- [Supplied information]:
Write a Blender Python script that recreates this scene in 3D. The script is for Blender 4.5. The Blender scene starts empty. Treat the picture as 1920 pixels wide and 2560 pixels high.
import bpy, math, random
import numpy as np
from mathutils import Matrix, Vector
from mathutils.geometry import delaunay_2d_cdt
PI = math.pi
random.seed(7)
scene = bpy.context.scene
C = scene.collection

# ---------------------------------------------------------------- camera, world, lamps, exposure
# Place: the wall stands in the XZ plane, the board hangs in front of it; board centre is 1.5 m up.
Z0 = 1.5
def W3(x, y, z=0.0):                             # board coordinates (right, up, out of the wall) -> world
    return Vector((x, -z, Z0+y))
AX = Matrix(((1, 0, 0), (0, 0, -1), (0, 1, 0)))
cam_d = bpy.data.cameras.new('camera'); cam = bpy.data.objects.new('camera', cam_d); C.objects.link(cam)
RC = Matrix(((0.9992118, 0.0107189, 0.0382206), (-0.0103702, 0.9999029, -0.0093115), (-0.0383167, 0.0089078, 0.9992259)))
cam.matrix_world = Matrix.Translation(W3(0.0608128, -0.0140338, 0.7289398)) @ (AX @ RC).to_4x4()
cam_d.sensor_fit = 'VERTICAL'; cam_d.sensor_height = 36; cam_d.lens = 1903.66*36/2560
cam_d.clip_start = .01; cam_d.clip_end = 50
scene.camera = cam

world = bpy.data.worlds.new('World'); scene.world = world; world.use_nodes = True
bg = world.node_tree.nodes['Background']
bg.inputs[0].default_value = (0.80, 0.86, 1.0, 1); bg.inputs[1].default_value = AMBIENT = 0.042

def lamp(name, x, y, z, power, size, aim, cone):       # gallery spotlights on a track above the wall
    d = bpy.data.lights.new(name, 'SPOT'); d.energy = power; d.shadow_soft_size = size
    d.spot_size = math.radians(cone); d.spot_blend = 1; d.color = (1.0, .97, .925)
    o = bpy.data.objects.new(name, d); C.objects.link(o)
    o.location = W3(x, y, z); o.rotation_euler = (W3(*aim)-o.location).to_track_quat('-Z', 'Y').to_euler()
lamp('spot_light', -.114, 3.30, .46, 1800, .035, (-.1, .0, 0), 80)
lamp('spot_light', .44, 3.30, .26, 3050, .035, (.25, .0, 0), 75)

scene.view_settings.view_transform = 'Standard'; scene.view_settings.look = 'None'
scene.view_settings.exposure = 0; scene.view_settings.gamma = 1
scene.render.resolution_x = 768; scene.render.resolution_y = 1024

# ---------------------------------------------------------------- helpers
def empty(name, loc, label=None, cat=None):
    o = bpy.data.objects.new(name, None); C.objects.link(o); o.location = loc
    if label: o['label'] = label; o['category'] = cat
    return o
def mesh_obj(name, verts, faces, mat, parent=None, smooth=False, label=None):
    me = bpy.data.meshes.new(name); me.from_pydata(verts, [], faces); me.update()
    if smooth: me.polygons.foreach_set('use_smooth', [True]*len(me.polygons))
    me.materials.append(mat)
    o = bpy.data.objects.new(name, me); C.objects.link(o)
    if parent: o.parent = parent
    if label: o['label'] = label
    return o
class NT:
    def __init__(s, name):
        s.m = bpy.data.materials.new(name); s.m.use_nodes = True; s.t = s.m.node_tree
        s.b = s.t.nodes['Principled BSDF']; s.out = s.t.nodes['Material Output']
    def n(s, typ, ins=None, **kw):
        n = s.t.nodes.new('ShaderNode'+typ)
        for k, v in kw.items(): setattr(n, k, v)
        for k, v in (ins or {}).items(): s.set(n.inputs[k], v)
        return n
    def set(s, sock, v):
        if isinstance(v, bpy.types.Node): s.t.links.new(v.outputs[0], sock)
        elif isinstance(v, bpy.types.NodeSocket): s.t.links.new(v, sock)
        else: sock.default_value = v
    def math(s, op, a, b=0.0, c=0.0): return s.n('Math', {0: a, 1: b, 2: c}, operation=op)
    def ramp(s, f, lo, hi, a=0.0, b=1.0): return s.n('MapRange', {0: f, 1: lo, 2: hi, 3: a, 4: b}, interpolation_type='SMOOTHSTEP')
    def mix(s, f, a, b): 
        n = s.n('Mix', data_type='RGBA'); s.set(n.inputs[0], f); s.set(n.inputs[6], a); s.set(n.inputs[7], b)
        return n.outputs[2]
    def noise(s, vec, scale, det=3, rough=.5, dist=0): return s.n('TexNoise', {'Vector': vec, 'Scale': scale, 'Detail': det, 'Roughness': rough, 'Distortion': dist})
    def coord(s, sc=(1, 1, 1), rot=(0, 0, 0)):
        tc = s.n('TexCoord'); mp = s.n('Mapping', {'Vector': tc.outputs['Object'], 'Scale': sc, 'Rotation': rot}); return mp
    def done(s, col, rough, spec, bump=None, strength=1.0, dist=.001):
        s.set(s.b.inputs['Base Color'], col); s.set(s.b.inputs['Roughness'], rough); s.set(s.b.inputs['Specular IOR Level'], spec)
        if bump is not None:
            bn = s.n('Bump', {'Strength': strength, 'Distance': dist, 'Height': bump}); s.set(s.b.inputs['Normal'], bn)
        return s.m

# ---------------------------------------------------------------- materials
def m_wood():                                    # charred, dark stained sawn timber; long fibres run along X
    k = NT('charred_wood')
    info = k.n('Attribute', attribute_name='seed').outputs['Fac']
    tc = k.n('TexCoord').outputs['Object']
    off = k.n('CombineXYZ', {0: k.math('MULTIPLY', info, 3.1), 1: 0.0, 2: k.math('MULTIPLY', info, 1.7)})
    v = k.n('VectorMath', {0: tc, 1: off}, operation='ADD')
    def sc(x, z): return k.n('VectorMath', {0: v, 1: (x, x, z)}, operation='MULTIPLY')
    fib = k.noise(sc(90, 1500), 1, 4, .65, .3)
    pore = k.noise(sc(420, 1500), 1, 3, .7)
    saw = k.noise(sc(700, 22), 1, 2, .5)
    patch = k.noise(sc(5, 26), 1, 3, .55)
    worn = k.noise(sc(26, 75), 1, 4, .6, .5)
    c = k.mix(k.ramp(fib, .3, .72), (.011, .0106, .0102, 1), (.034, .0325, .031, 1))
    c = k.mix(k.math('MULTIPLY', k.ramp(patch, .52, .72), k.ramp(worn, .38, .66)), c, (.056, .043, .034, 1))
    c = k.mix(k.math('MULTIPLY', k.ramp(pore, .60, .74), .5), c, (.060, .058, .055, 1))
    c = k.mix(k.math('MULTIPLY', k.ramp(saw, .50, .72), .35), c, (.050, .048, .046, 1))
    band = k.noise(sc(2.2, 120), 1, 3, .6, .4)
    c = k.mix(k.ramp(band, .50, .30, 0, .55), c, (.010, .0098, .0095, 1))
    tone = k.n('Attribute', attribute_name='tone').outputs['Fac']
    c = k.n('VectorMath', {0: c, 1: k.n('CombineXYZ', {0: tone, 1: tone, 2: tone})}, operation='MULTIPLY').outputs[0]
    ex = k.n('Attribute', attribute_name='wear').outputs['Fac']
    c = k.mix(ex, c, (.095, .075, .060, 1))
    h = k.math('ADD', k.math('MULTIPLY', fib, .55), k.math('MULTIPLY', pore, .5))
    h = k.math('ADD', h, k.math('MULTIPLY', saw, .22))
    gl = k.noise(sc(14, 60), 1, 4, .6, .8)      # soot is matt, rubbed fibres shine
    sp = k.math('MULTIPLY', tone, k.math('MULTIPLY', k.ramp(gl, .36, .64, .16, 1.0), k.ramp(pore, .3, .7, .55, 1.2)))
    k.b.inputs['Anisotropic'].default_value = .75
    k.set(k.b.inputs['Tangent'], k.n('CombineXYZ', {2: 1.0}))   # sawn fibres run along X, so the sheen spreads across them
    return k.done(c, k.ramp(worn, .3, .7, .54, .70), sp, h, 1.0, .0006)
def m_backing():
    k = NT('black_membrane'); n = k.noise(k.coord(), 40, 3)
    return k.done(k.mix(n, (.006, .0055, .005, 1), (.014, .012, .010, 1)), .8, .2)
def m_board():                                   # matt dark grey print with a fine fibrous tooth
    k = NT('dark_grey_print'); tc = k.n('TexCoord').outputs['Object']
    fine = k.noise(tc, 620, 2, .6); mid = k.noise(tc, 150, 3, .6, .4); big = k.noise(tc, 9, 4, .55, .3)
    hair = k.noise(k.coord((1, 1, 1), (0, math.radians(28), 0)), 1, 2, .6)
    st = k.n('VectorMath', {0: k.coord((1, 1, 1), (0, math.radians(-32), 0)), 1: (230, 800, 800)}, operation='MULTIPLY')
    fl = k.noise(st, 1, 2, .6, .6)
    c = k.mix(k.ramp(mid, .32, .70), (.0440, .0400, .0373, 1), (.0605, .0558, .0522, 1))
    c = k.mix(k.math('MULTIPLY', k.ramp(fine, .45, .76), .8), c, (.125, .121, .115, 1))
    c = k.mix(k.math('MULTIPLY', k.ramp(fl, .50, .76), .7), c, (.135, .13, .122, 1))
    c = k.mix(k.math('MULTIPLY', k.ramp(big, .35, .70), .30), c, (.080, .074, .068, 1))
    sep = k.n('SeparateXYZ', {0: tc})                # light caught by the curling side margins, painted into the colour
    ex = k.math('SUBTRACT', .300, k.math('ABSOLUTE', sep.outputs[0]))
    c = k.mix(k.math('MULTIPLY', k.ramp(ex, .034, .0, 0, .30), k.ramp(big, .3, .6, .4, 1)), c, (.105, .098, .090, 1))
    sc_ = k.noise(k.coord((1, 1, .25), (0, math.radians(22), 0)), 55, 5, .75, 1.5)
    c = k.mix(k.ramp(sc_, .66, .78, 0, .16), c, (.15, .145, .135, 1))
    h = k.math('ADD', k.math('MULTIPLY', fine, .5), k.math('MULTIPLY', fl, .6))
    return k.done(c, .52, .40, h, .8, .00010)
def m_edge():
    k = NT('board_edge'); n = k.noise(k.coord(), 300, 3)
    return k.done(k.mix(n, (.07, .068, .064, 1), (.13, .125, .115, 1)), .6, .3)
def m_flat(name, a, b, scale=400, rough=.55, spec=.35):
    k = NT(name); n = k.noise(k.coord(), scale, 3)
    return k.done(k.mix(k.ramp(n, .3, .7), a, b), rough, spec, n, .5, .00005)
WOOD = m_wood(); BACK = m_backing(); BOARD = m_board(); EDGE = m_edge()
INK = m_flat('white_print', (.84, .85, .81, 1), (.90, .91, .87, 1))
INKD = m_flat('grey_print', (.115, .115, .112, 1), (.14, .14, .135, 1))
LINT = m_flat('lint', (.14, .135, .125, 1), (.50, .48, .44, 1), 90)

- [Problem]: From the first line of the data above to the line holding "C = scene.collection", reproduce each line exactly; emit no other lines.

- [Finished answer]:
Write a Blender Python script that recreates this scene in 3D. The script is for Blender 4.5. The Blender scene starts empty. Treat the picture as 1920 pixels wide and 2560 pixels high.
import bpy, math, random
import numpy as np
from mathutils import Matrix, Vector
from mathutils.geometry import delaunay_2d_cdt
PI = math.pi
random.seed(7)
scene = bpy.context.scene
C = scene.collection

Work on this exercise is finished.